What are the roots of such excellence and dedication? Technical aptitude and skill, of course. But the roots of the dedication are elsewhere. Could that be love?

Why did Miyazaki give his Horikoshi a moribund wife? Is that aspect of the story a mere accompaniment to the story about a skilled engineer? I think not. There is a scene late in the film where Horikoshi comes home late at night. He enters the room and his wife awakens. She’s lying in a futon while he’s sitting at a low table. At her urging he holds her hand as he works. That’s when he makes a last few tweaks to the design.

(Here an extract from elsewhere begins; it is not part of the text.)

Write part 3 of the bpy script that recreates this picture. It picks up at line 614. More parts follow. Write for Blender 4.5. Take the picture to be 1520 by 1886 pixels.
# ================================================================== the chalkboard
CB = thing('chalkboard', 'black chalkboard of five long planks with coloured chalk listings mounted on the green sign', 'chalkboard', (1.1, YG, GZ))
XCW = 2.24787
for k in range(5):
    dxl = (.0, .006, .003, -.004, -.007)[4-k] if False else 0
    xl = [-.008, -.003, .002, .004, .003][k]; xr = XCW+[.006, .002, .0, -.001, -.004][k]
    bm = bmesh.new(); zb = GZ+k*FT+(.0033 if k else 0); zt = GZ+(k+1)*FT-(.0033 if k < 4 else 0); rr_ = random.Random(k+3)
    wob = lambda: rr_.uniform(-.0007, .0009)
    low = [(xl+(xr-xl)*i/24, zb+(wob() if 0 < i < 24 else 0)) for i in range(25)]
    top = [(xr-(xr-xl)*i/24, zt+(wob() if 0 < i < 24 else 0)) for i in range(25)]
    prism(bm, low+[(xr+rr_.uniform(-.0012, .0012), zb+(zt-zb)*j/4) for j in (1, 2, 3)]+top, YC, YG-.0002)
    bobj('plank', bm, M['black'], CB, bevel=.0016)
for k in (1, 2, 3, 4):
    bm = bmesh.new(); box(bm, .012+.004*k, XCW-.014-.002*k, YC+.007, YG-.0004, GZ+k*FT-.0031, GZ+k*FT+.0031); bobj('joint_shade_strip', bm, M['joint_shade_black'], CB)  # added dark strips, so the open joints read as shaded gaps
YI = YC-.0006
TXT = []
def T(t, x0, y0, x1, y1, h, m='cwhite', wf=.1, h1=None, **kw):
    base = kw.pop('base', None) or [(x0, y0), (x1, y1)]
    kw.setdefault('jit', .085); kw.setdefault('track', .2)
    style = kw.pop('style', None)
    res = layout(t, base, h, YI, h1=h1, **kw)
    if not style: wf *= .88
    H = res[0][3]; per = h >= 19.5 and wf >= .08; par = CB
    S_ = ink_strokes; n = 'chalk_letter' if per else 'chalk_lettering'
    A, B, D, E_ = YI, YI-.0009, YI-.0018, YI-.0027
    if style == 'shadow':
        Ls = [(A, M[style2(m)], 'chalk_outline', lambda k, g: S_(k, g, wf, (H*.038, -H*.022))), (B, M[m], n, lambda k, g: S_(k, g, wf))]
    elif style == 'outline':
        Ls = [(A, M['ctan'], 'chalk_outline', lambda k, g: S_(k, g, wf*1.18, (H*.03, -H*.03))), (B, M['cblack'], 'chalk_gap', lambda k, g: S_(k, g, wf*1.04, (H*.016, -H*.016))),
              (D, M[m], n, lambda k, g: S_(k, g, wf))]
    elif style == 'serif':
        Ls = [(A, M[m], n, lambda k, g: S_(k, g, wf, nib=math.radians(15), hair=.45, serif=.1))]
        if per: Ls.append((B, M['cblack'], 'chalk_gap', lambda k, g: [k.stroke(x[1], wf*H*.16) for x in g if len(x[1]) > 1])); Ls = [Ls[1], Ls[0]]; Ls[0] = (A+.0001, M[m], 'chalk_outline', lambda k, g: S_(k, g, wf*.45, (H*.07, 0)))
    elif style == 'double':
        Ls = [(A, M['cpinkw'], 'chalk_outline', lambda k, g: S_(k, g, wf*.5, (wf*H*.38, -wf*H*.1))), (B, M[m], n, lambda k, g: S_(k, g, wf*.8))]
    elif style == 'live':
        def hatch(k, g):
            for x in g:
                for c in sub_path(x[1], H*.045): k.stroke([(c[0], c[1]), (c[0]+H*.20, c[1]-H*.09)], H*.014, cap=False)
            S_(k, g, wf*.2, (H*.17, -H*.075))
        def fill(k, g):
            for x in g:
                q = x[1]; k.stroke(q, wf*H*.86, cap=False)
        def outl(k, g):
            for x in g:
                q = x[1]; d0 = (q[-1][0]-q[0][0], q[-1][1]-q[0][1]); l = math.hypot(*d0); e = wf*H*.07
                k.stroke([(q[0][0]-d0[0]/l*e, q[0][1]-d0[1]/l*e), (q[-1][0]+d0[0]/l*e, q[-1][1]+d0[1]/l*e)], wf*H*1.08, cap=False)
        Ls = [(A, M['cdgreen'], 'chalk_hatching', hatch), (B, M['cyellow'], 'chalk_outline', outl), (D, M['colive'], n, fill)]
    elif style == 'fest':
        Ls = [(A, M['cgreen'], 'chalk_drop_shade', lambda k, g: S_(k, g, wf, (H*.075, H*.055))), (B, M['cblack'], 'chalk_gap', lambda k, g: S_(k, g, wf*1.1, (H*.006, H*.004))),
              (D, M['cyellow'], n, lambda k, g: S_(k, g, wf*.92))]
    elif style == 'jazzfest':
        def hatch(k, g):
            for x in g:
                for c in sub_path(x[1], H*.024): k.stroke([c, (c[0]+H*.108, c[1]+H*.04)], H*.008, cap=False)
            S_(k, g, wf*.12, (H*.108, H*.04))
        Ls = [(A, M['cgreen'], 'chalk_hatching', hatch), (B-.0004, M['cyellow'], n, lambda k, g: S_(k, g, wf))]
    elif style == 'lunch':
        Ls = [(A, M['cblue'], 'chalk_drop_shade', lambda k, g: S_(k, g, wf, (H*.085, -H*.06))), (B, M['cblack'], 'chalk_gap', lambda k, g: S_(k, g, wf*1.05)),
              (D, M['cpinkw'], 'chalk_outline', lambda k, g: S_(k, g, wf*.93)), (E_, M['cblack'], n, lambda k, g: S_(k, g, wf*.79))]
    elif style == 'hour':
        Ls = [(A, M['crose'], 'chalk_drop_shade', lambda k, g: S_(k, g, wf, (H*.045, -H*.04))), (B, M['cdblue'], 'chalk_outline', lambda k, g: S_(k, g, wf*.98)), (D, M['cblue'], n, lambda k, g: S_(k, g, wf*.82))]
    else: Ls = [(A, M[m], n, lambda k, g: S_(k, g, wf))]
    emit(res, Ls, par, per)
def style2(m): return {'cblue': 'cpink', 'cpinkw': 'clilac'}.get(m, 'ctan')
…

The scene is reminiscent of one in Porco Rosso. It’s late at night and Porco has Fio, the young engineer, with him in his cave as he prepares for battle the next day. He’s sitting at a table checking his bullets for rust on their casings. She awakens, sees him as a human (he appears with a pig’s head throughout the film), kisses him, and then goes back to her sleeping bag. In his film, Porco wins the battle. In his, Horikoshi’s plane is a success.

To be clear, I’m not arguing/suggesting that Horikoshi’s engineering prowess is rooted in his love for his wife. I’m arguing that his love for his wife and his love of planes have a common root. As for that common root, I suspect it is in the infant’s attachment to his or her mother. As such that root is indeed a very deep one, the deepest we’ve got. That’s what holds this film together. That’s Miyazaki’s vision.

That of course requires demonstration and argument. They are well beyond the compass of a mere blog post. So I leave the idea here to await further demonstration and argument.
All earth comprises
Is symbol alone;
What there ne’er suffices
As fact here is known;
All past the humanly
Wrought here in love;
The Eternal-Womanly
Draws us above.
– Goethe, Faust, the final lines

2 comments:

  1. Regarding Porco Rosso you write "The handwork is done by female family members – the men are at war.." Actually they had gone to other cities to look for work. The story is set during the depression after the rise of the Fascists.